We all know we should save money for our future, but many of us are unsure of what it is exactly we are saving for or when we might need that money. For example, some people hope to one day take that vacation they’ve been dreaming about all their lives — say, a family trip to Florida. Unless we take specific action to prepare financially, this kind of dream vacation may remain wishful thinking. Don’t feel bad if you are prone to this kind of procrastination: Putting off concerns that are far in the future is something humans do by default. We tend to deal first with obligations that need immediate attention.

But if you set measurable and defined goals, your focus may become clearer. A family vacation to the sunny south can be broken down into individual expenses and decisions, including flights, accommodations, restaurants and activities. You can give yourself a deadline on when you want to go — let’s say five summers from now — and you can begin to save and invest towards accomplishing this financial goal. Using a Tax-Free Savings Account (TFSA) could help your savings grow towards your travel goal. Start by asking yourself just how much money you need to put away to ensure that when the time comes everyone is enjoying themselves on the beach.

Goals can help us make better decisions

Let’s take a typical homeowner who is faced with the costs of maintaining a home: She would like to renovate the kitchen and basement and buy a new washer and dryer, but she’s also mindful that she’ll need a new roof soon. With a limited budget, the homeowner must decide which goal takes priority.

She decides that living under an old roof could damage the home, so fixing it is a priority. While her kitchen and basement renovations might be the most gratifying (she’s already picked out designs and paint), these are optional. The unknowns are the appliances: The household can’t function without them, but they might last a while, or can be repaired rather than replaced.

This example demonstrates that not all goals are created equal. They each have different costs (of course), but also different timelines, levels of priority and even emotional attachments. The same analysis of goals can be used for your finances. Buying limited edition sneakers may bring immediate enjoyment, but you might also want to ask yourself, “Could I have put this money towards owning a home?”

For those whose goal is home ownership, a First Home Savings Account (FHSA) is designed to help you save for your first home, tax-free and may help you reach your vision of owning a home faster.

Goals can be motivators

Goals can also push you into action. Here’s an example: Many parents hope to help their children pay for post-secondary education. The cost of schooling (and student accommodation) is expensive and climbing, and that means you may require a dedicated savings plan to meet this need. If you have a young child who you hope will attend university, college or trade school one day, you may be highly motivated to open a Registered Education Savings Plan (RESP), which can boost your savings through government grants.

The goals that motivate you are often personal. It might be putting aside some savings to take care of holiday bills, or it could be something bigger like saving to retire earlier. If you are unclear what your money can do for you, you may want to speak to a TD Personal Banker who can suggest what needs you should map out for the coming years. For example, if retirement is on the horizon, a Registered Retirement Savings Plan (RRSP) not only has tax benefits but can also allow your savings to grow over the long term to help finance your retirement.

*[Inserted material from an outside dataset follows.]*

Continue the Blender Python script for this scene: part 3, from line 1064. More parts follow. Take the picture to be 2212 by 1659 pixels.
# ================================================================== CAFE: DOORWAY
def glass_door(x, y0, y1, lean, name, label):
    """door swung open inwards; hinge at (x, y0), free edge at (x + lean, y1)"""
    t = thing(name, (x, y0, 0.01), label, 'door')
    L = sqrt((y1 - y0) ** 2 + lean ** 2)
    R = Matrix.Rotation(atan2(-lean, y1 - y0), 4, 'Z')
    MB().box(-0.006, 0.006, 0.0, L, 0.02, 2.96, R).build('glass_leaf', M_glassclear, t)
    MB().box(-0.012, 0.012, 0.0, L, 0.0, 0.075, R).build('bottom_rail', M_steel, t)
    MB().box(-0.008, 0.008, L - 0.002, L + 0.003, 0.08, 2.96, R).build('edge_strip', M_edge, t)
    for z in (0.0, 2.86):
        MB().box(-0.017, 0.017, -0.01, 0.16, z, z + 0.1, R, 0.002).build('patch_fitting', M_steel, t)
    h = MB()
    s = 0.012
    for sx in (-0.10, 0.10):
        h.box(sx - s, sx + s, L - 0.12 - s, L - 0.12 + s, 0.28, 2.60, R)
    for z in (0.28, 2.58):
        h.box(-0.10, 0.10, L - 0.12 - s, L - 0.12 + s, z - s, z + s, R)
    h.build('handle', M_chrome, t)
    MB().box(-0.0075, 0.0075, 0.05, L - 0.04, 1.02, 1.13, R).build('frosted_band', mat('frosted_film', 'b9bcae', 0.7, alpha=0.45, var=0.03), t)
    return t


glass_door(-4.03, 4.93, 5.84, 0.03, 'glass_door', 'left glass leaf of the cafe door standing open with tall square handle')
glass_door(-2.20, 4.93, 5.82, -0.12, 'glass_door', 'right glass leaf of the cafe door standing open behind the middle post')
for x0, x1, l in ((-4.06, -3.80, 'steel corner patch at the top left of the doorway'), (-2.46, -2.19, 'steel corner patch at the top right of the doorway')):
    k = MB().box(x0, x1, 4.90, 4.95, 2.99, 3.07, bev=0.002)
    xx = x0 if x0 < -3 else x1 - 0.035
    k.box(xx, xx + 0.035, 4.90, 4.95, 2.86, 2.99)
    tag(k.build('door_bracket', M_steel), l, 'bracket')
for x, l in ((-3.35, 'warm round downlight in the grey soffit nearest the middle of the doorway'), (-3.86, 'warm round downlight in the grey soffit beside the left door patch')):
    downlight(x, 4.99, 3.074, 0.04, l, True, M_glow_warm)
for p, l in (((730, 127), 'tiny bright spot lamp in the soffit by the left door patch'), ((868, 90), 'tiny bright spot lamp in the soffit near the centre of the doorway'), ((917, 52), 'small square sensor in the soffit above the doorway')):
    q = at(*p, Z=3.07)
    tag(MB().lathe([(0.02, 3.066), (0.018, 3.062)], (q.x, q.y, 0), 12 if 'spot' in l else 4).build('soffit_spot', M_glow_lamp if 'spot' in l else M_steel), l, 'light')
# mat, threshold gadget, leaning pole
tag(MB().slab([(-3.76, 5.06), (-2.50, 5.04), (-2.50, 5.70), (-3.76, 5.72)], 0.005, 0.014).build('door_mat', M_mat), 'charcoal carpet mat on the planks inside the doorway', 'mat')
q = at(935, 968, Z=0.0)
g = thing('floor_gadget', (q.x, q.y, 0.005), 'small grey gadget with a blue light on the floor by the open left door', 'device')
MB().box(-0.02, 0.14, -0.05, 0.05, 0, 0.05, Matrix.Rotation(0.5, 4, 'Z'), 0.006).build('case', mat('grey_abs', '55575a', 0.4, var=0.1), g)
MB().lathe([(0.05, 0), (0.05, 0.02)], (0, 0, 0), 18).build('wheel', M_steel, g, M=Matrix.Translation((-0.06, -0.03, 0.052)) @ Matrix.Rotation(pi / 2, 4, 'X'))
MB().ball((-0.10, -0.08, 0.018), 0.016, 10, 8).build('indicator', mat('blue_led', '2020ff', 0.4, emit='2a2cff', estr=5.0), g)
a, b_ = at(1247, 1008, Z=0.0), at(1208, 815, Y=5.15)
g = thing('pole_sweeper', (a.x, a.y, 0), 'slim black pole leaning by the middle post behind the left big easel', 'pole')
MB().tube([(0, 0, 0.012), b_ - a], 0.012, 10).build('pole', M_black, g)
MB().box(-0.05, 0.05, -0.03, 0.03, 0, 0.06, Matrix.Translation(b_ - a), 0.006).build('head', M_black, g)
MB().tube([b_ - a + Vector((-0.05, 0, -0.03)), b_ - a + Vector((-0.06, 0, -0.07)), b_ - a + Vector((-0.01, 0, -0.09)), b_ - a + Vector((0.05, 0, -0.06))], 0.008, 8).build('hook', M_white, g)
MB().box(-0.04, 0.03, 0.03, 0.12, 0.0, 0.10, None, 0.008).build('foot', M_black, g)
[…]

Goals can measure your progress

The famous quote, “you can’t manage what you don’t measure,” applies here. Measuring your progress in any endeavor can help ensure you’re on track. For example, if you are trying to shape up and have a goal to lose 15 pounds, you could divide the task up into monthly and weekly goals to measure your progress. You may even see the relationship between your efforts and the short-term result and re-adjust your efforts accordingly — more exercise? More salads?

This can work for financial goals too, like paying off student loans or saving for when a child is on the way. You can divide your overall objective into increments and see how you progress weekly, monthly or annually. You may even want to put your savings into a separate account to more clearly observe your progress. Alternatively, you can also have a TD Goal Builder conversation with a TD Personal Banker at your branch to define your financial goals and track your progress towards them online.

Measurement is a great motivator: Seeing how much you are accumulating may nudge you to find additional ways to save more, invest more efficiently and perhaps even come up with a bigger goal for your money.